Não é apenas nas narrativas sobre galáxias muito distantes que encontramos traços da nossa própria história. Entre 1986 e 1987, o quadrinista Alan Moore lançou um de seus trabalhos mais conhecidos, onde a história se passa nos Estados Unidos durante a Guerra Fria e acompanha um grupo de vigilantes que buscam respostas sobre a morte de um antigo colega de equipe. Assim como Star Wars, Watchmen também possui uma base diversificada de admiradores, mesmo que pelos motivos errados. Muitos personagens de títulos famosos da cultura pop foram subvertidos e transformados em símbolos de grupos neofascistas como aconteceu com o personagem Rorschach e seu discurso simples porém antigo de que o mal deve ser punido, o vigilante tornou-se símbolo de supremacia branca, inclusive retratado na série de mesmo título lançada em 2019.

Sobre essa inversão de valores, Rafael explica que ela “reflete e muito o espírito da época em que vivemos, com a desconstrução de paradigmas historicamente construídos, onde você se vê livre para interpretar a história, seja ela real ou fictícia, de acordo com o seu referencial ideológico”.

Em seu texto “A nebulosa fascista” publicado em 1995, Umberto Eco afirma que os ideais fascistas ressurgem de maneiras diferentes em épocas diferentes devido ao fato de apresentar um discurso extremista de fácil compreensão. Por sua vez, a cultura pop cria vilões e anti-heróis fundamentados em ditadores reais que passaram pela nossa história e cujos fundamentos são sustentados por grupos de extrema-direita até os dias atuais. “É assim que nascem os fãs de Darth Vader”, afirma o professor.

Outro exemplo muito repercutido nas redes sociais desde o seu lançamento é a série The Boys.
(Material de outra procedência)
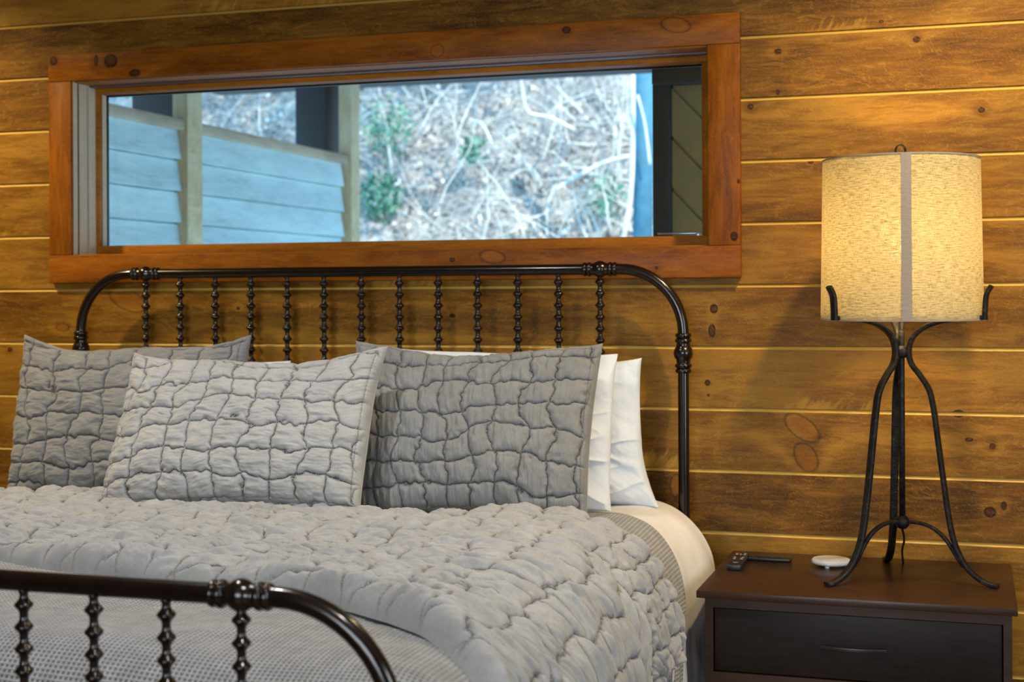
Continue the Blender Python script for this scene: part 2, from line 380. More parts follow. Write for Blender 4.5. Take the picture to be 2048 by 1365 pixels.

Baseada nos quadrinhos de mesmo nome, a história acompanha uma equipe de justiceiros que luta contra indivíduos superpoderosos que abusam de seus poderes. Satirizando os clássicos filmes e quadrinhos de super-heróis, The Boys cria seus personagens baseados em nomes já conhecidos pelos fãs de cultura pop, como Os Sete, uma versão sarcástica da Liga da Justiça, e seu líder, o Capitão Pátria. Assim como muitas obras, The Boys também foi apropriado por grupos extremistas. Durante a invasão ao Capitólio pelos apoiadores do ex-presidente Donald Trump em 2020, era possível encontrar em meio a multidão um homem vestido de Capitão Pátria usando uma máscara do rosto de Trump.

Entretanto, o problema não está só na livre interpretação de narrativas que toma conta desta década, a forma como certos valores morais e políticos são glorificados no audiovisual remete aos grupos de extrema direita e aos regimes totalitários encontrados em nossa história e o audiovisual brasileiro não escapa dessa lógica.
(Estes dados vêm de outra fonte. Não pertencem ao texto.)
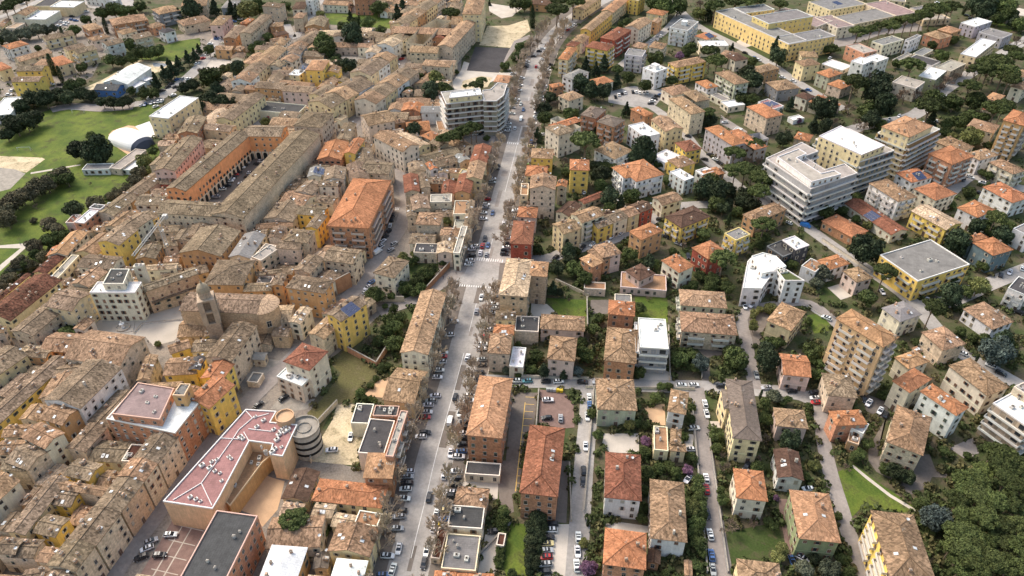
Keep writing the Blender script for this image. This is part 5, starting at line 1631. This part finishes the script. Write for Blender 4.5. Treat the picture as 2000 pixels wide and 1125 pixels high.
def tline(w, ox, oy):
    v = [float(t) for t in w[1:]]
    for i in range(0, len(v), 3): tree(w[0], ox+v[i]/5, oy+v[i+1]/5, v[i+2])
walk(TREES, tline)
# bare plane trees down both sides of the avenue
AQ2 = smooth_line(AVE[:15]); acc = 0; k = 0
for side, off, step in ((1, 9.6, 8.5), (-1, 6.9, 7.5)):
    d = 0; last = AQ2[0]; nxt = 3
    for i in range(1, len(AQ2)-1):
        d += (AQ2[i]-AQ2[i-1]).length
        if d >= nxt:
            nxt += step; t = (AQ2[i+1]-AQ2[i-1]).normalized(); n = Vector((-t.y, t.x, 0)); p = AQ2[i]+n*side*off+Vector((rnd.uniform(-.5, .5), rnd.uniform(-.5, .5), 0)); px_, py_ = pix(p)
            if 270 < py_ < 250 or (499 < py_ < 575) or (228 < py_ < 262) or (side > 0 and 250 < py_ < 290): continue
            root = bpy.data.objects.new("plane_tree", None); COL.objects.link(root); root.location = (p.x, p.y, 0); root.rotation_euler = (0, 0, rnd.random()*6.28); r = rnd.uniform(6.8, 8.6)
            link("branches", BR[k % 4], root, (*jit((.42,.34,.25), .15), 1), None, 0, (r*.85, r*.85, r*1.35)); link("trunk", TRK[1], root, None, None, 0, (5, 5, 2.6)); k += 1
            reg(root, "bare pale-twigged plane tree on the avenue's %s side" % ("left" if side > 0 else "right"), "tree", 4, "plane trees lining the avenue")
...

Amado por muitos e considerado uma das melhores produções fílmicas do cinema brasileiro Tropa de Elite, obra dirigida por José Padilha que acompanha o Capitão Nascimento e as barbaridades do mundo do crime e do sistema policial, tornou-se o símbolo dos movimentos radicais da direita brasileira justamente por espetacularizar a violência policial criando armadilhas semiótica que, ao invés de colaborarem para a crítica do filme, acabam reforçando os pensamentos obscuros da classe conservadora. 

Sobre este assunto, o professor completa: “A política é fundamentalmente afetiva, o fascismo é uma força política que mobiliza os afetos e o brasileiro é, antes de tudo, um ser afetivo, por isso que discursos totalitários tornam-se altamente sedutores para a sociedade brasileira”. Ou seja, para nós que moramos em um país assolado por profundas desigualdades sociais e marcado por períodos históricos incoerentes, os acontecimentos do dia a dia parecem um roteiro de ficção.